While traveling in Arabia several years ago Lytle White, a student from Howard College at Birmingham, Ala.,* became chummy with Sheik Farced J. Imam. After his return home White received a letter from his friend, who "in his usual sparkling way suggested that I (White) befriend him by being on the alert for a beautiful and competent girl, who might be purchased to honor the position as chief wife of his harem."

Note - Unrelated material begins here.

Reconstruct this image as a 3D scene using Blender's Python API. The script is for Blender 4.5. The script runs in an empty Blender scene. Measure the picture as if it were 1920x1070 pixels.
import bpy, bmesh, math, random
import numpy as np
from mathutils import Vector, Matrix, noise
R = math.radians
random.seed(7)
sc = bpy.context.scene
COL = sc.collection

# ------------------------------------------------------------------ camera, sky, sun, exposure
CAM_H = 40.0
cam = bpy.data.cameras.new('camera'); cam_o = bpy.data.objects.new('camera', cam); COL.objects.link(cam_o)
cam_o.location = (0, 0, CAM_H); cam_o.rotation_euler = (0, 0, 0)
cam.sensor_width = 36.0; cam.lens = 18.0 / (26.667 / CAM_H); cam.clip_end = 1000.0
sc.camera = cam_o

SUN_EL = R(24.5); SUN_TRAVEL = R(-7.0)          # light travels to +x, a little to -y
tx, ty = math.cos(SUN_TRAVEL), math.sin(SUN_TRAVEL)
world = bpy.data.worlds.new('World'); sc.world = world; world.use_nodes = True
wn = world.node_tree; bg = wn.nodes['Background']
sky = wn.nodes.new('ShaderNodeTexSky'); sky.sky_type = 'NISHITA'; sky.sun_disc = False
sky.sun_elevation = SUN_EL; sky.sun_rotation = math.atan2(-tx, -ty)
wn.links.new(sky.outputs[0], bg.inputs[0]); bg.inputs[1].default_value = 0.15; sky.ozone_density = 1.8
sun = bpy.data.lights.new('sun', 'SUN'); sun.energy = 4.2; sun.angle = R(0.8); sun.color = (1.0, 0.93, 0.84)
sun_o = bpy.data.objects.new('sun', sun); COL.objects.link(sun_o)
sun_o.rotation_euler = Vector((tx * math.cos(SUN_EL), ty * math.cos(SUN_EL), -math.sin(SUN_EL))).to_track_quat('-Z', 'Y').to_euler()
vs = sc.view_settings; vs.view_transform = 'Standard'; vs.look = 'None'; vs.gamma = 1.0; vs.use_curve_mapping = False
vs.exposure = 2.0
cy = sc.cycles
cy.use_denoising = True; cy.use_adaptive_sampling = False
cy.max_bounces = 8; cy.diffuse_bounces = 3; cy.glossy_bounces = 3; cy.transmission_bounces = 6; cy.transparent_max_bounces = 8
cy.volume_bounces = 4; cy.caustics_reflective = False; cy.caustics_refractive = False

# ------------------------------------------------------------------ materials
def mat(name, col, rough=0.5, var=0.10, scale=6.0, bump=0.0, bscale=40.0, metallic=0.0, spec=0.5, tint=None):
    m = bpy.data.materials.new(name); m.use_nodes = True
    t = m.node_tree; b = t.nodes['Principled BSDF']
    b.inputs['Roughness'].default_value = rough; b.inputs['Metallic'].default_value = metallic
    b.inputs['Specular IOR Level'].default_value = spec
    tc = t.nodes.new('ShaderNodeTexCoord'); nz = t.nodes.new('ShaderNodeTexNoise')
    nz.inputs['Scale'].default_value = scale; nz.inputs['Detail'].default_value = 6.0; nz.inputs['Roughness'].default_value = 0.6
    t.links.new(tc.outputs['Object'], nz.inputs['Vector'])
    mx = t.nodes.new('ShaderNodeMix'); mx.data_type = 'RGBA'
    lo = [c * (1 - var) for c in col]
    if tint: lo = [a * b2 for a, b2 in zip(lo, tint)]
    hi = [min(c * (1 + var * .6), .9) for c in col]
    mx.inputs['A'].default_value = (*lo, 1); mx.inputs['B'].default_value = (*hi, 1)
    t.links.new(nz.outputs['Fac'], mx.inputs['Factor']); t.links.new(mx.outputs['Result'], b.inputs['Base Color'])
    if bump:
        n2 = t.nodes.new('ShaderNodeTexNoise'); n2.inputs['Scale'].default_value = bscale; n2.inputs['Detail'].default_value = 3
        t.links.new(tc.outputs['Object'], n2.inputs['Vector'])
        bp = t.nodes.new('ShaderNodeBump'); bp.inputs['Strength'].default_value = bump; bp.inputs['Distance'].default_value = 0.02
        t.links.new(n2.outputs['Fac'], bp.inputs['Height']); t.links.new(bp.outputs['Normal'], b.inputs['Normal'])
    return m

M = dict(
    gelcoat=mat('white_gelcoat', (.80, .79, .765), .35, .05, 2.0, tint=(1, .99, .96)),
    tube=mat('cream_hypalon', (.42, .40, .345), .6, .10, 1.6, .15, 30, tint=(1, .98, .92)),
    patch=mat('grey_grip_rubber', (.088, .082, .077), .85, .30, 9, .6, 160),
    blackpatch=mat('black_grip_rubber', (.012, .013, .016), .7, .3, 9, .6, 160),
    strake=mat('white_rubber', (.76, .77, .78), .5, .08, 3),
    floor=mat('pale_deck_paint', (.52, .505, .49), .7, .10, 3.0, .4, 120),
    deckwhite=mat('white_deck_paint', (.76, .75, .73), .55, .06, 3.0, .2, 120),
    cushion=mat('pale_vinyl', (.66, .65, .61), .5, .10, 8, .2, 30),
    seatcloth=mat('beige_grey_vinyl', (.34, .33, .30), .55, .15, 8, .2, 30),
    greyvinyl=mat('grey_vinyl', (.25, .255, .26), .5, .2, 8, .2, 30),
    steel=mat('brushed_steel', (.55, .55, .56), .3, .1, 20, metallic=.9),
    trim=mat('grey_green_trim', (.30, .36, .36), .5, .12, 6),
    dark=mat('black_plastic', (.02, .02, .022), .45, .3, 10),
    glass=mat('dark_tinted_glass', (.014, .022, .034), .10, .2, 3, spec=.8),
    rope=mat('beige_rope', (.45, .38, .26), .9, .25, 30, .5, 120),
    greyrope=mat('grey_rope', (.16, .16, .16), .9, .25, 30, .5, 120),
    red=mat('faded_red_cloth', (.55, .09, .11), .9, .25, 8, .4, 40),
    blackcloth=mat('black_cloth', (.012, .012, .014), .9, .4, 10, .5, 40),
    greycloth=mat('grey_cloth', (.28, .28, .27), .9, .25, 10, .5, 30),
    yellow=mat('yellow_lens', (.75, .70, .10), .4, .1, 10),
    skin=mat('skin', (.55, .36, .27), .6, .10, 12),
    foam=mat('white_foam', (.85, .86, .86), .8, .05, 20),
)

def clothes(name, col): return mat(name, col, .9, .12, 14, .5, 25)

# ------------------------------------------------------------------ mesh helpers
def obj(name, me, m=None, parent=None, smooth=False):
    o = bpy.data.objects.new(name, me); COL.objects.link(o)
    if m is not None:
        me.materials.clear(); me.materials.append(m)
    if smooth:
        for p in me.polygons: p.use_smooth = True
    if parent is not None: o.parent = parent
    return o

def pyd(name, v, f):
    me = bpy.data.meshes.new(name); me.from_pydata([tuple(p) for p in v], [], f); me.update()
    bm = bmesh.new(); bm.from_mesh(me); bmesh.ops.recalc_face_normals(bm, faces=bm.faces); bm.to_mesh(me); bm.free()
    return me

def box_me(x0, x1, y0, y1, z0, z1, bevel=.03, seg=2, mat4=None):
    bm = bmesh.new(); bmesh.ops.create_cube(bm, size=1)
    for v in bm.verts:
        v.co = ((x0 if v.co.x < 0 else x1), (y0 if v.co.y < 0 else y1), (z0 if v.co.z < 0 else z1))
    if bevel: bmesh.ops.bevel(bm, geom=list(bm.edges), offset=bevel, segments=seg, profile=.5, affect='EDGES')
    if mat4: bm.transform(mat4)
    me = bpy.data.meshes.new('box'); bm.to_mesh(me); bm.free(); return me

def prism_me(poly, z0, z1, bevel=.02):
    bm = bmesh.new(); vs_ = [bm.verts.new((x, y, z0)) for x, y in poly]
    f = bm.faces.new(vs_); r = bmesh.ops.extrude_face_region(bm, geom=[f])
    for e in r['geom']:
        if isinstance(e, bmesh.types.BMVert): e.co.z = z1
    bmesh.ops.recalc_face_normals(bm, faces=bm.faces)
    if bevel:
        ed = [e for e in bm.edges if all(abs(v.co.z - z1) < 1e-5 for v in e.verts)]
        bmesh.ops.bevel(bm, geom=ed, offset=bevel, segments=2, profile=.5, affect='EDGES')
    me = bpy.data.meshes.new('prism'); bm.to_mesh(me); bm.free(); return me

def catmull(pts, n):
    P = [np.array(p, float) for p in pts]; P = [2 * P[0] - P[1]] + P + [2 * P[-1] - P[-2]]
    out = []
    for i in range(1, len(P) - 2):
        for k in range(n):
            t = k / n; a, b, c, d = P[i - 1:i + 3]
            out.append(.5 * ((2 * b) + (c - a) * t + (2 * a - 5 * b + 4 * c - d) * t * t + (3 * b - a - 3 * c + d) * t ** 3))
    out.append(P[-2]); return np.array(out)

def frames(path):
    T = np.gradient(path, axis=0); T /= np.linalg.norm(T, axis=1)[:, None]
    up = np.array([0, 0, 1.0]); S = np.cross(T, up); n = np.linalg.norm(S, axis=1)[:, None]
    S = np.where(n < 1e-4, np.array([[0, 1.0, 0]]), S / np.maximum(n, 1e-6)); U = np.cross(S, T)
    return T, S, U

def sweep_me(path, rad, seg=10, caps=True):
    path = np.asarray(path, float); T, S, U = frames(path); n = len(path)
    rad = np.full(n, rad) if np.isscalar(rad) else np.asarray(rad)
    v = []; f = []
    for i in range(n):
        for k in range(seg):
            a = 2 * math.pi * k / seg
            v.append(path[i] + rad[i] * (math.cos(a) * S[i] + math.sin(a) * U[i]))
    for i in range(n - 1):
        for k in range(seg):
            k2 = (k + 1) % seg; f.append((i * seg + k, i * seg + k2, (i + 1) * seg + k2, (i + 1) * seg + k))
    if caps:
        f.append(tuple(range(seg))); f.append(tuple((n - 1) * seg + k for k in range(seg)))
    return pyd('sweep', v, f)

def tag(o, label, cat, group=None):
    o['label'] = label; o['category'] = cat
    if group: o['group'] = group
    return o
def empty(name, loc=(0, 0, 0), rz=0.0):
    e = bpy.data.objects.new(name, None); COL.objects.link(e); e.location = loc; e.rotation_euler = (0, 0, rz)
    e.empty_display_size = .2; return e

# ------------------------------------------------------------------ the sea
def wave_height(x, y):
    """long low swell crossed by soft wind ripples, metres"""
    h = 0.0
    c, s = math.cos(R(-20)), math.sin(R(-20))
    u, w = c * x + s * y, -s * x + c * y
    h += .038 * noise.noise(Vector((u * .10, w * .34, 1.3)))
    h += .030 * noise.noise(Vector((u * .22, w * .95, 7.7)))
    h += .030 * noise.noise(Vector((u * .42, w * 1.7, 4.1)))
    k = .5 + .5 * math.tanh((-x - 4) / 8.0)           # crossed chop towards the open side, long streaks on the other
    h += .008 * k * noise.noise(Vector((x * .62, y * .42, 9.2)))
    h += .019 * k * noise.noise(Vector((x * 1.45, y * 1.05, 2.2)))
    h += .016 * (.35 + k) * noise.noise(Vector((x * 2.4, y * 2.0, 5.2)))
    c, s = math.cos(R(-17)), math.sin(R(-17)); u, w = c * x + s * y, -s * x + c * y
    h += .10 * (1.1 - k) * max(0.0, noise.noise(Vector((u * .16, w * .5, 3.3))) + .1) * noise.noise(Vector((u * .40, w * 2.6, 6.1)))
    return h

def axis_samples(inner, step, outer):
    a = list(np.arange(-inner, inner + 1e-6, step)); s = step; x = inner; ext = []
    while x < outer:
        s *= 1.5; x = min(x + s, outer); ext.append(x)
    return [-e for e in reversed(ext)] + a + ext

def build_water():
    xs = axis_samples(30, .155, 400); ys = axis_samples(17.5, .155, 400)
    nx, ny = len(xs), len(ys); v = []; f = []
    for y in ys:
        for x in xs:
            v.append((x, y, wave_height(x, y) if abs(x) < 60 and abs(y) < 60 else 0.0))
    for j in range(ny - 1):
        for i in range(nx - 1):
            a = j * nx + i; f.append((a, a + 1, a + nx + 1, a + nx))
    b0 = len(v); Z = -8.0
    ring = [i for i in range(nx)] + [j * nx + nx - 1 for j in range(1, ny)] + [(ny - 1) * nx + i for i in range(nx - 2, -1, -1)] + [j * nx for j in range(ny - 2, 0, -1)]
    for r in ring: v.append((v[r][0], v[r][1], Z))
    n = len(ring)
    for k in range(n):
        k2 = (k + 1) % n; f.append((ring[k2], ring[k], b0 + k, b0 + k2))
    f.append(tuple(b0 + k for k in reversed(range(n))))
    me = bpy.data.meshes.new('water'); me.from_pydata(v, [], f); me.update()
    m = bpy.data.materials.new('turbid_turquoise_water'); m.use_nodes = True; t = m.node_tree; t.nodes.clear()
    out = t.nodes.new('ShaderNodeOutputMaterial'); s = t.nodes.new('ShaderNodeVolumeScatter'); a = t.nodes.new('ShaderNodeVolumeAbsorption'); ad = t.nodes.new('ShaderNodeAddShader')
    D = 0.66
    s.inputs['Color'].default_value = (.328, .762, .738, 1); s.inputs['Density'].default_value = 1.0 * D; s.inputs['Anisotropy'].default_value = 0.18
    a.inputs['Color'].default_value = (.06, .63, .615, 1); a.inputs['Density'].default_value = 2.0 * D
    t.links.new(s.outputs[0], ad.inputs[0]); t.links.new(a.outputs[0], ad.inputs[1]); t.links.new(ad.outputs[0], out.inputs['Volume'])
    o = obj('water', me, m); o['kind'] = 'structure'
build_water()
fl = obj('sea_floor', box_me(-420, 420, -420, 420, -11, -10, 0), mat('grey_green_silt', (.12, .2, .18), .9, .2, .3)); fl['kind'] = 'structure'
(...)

White told this story in the summer of 1935 to Miss Ellen Ansley, Howard College correspondent of the Scripps-Howard Birmingham Post. Another reporter was assigned to interview White and the Post published a story saying, "although Mr. White will not take responsibility of selecting Sheik Imam's wife, he will be glad to make contact with the Arabian for those interested. Mr. White can be reached by telephone at 9-1817 or by mail at Roebuck Springs."

Soft-voiced Mr. White, now an instructor in ethics at Howard, was outraged when he found himself publicized as an intermediary in procuring a harem wife from among Alabama womanhood, promptly sued the Post for $100,000, claiming he had been libeled. The Post filed a demurrer on the grounds that White had suffered no damage and that the suit was nonactionable, was upheld in Circuit Court. White appealed to the Alabama Supreme Court, which reversed the lower court and ordered the case remanded in a resounding opinion by Justice Thomas E. Knight Sr.: "The purchase of a girl from her parents, to be carried to some distant country to complete an Arab's harem of four wives, is abhorrent to our American institutions and to our conception of morality, and to falsely and maliciously publish to the world that one stood ready to aid and abet in the consummation of such a scheme is nothing short of libel per se."

The case went to trial last week in Birmingham. The Post claimed its story was substantially true, introduced evidence to show that White had told the same story to other people. The jury, out 15 minutes, found for the Post. White announced he would file a second appeal.

The only party not heard from last week was White's great, good and sparkling friend, Sheik Fareed J. Imam.

*A Southern Baptist coeducational institution, not to be confused with Howard University at Washington, D. C., whose student body is largely Negro.